◆ **DATA EXTRACT**

· · · · ·

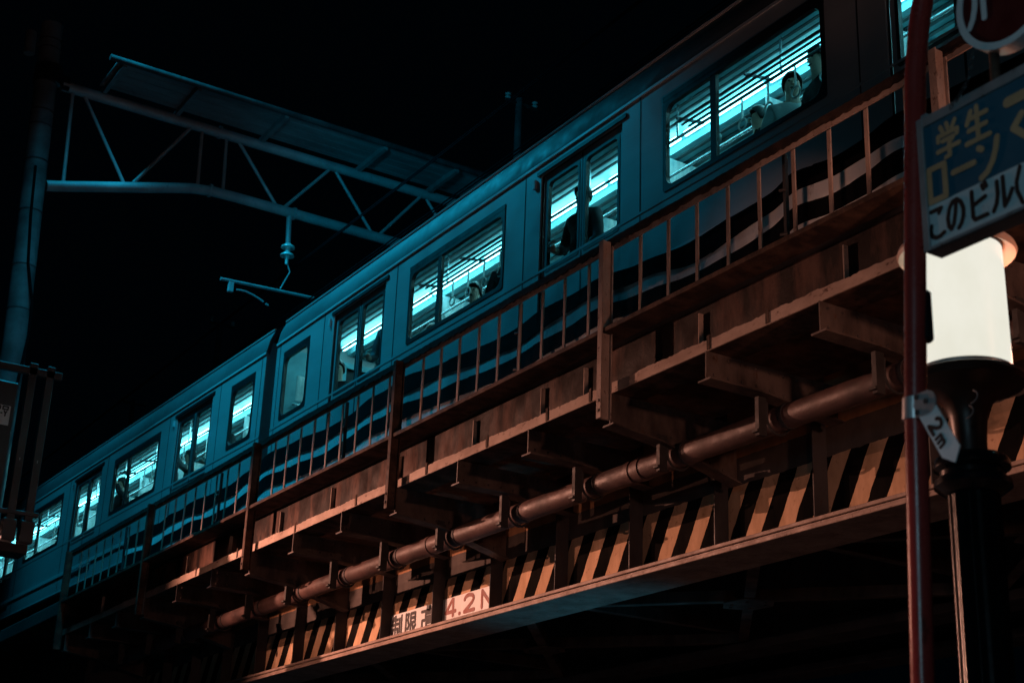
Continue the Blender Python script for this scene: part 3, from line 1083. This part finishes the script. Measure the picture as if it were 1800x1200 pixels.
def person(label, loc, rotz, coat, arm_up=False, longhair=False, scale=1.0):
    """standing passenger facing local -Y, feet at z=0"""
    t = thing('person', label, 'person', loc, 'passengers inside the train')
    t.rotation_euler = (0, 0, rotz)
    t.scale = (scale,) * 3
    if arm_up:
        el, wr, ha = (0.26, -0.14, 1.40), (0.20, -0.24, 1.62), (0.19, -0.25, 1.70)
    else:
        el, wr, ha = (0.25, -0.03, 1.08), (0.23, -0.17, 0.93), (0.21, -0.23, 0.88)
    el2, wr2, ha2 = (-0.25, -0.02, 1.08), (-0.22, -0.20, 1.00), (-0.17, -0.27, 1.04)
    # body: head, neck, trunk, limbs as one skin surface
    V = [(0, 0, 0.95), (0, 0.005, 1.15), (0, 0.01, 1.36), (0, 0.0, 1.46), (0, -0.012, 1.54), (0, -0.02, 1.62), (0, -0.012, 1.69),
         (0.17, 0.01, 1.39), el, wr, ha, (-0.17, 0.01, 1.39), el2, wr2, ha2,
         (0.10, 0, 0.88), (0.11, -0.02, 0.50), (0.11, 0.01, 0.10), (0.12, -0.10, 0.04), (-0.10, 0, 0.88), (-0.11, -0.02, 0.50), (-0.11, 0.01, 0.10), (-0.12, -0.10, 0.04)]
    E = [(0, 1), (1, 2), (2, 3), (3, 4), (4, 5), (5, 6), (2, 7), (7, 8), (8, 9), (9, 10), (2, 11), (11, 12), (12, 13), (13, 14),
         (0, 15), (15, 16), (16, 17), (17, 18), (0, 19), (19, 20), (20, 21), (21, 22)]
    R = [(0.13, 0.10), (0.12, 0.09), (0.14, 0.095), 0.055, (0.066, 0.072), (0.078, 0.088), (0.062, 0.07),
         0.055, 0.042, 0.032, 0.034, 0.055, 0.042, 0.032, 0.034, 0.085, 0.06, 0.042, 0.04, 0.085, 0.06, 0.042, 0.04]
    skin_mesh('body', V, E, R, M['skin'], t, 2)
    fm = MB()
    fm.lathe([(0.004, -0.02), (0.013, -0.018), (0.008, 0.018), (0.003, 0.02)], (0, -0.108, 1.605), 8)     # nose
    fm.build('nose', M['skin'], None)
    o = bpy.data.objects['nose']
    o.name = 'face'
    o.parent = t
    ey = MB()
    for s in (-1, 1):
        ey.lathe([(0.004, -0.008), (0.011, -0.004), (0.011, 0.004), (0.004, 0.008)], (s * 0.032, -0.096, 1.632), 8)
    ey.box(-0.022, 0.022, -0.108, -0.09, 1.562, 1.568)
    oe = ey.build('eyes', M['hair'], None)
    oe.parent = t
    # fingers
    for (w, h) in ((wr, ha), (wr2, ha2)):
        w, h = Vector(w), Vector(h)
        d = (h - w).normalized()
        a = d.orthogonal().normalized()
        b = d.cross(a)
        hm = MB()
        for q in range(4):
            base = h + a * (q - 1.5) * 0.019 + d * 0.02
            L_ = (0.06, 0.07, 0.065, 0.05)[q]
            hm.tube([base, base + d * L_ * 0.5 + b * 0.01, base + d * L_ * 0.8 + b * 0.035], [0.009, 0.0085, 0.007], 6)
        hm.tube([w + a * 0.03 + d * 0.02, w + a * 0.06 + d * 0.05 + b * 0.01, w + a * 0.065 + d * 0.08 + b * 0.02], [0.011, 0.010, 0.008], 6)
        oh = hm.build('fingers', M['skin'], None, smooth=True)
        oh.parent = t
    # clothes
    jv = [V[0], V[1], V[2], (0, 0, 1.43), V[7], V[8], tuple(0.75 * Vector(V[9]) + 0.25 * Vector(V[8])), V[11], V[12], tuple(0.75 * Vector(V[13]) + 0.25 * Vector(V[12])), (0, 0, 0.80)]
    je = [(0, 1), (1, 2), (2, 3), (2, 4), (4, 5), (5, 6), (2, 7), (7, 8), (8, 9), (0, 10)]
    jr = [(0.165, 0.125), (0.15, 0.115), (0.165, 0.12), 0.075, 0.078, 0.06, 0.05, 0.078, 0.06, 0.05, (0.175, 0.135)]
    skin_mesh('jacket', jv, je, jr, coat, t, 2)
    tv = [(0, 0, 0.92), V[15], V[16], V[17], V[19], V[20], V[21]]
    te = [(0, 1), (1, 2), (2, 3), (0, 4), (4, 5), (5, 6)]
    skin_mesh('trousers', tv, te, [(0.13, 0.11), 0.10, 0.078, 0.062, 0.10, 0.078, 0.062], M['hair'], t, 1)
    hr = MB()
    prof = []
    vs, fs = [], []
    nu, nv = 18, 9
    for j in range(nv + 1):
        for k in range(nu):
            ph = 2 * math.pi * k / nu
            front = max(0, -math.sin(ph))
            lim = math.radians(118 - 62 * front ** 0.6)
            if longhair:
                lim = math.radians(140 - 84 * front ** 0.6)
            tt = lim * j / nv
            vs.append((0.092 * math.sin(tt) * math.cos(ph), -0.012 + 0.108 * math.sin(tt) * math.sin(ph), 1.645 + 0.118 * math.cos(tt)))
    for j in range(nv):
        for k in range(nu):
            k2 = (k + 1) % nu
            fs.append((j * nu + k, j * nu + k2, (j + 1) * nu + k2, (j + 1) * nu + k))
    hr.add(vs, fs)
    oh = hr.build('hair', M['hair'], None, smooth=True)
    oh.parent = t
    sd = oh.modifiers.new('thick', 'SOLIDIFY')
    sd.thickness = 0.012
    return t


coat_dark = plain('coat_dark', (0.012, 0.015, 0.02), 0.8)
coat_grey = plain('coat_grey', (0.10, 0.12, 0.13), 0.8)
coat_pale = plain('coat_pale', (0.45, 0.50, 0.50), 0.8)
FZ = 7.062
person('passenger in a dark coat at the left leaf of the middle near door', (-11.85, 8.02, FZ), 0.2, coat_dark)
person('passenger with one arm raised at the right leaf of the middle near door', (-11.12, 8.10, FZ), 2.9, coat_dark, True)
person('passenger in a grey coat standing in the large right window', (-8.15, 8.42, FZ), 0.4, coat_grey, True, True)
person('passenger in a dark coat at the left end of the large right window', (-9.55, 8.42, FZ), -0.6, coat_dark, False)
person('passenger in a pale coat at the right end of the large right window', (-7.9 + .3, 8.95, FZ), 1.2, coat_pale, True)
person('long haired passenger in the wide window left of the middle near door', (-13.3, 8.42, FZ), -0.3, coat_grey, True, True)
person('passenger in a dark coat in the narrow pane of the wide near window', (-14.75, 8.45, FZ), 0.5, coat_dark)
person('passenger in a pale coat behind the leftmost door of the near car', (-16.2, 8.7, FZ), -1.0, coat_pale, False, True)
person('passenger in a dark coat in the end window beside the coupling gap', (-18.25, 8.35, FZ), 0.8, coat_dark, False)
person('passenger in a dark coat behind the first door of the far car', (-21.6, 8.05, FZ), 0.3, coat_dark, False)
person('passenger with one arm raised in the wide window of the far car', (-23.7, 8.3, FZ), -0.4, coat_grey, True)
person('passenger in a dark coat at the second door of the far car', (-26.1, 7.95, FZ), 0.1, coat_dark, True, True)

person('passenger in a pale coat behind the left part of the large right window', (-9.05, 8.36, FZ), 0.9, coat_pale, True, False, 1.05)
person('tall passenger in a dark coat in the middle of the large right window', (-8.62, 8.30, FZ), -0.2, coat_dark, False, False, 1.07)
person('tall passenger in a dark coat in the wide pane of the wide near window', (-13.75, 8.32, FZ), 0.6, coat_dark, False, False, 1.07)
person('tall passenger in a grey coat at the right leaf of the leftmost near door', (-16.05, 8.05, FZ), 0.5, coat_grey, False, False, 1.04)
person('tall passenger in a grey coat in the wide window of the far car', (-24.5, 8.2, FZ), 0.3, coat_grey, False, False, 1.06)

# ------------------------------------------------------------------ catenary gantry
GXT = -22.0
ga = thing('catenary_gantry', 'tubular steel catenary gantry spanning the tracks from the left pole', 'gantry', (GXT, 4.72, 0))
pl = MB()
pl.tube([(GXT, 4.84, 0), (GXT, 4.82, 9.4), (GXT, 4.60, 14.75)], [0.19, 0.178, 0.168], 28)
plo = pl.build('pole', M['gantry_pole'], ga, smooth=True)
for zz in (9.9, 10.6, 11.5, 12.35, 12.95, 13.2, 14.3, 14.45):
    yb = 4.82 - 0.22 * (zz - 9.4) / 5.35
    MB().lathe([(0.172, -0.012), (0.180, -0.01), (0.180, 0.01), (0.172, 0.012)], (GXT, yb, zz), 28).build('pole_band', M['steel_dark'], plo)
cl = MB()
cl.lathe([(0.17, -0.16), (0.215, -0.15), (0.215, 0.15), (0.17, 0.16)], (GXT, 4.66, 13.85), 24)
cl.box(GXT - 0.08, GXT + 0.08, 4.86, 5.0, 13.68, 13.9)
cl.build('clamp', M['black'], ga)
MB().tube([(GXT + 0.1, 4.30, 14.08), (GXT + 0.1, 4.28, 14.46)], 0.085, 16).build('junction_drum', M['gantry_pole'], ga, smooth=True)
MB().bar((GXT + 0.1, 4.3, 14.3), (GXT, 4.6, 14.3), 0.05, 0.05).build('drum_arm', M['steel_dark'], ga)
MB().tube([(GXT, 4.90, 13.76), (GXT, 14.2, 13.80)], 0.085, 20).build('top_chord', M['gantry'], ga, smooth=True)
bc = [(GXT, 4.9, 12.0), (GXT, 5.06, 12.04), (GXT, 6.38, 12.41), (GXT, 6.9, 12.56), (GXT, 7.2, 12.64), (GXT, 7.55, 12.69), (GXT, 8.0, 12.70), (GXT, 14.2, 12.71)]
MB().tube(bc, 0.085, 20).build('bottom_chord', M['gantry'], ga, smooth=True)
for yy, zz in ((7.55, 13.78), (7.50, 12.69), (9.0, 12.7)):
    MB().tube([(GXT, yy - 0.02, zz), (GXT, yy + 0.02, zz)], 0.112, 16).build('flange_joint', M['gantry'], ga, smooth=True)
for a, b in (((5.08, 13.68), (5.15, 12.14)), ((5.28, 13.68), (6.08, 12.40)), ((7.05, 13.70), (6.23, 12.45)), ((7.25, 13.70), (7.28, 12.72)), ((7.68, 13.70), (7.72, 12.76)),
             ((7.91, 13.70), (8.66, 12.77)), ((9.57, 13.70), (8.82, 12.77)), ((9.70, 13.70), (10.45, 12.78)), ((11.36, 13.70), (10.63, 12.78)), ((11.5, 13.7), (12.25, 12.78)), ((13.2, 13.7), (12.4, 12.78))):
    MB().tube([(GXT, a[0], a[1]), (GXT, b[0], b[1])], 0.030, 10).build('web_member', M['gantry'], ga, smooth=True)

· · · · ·

◆ **THE TASK**
List every line above that contains the word "part".

◆ **SOLUTION TO THIS EXERCISE**
Continue the Blender Python script for this scene: part 3, from line 1083. This part finishes the script. Measure the picture as if it were 1800x1200 pixels.
person('passenger in a pale coat behind the left part of the large right window', (-9.05, 8.36, FZ), 0.9, coat_pale, True, False, 1.05)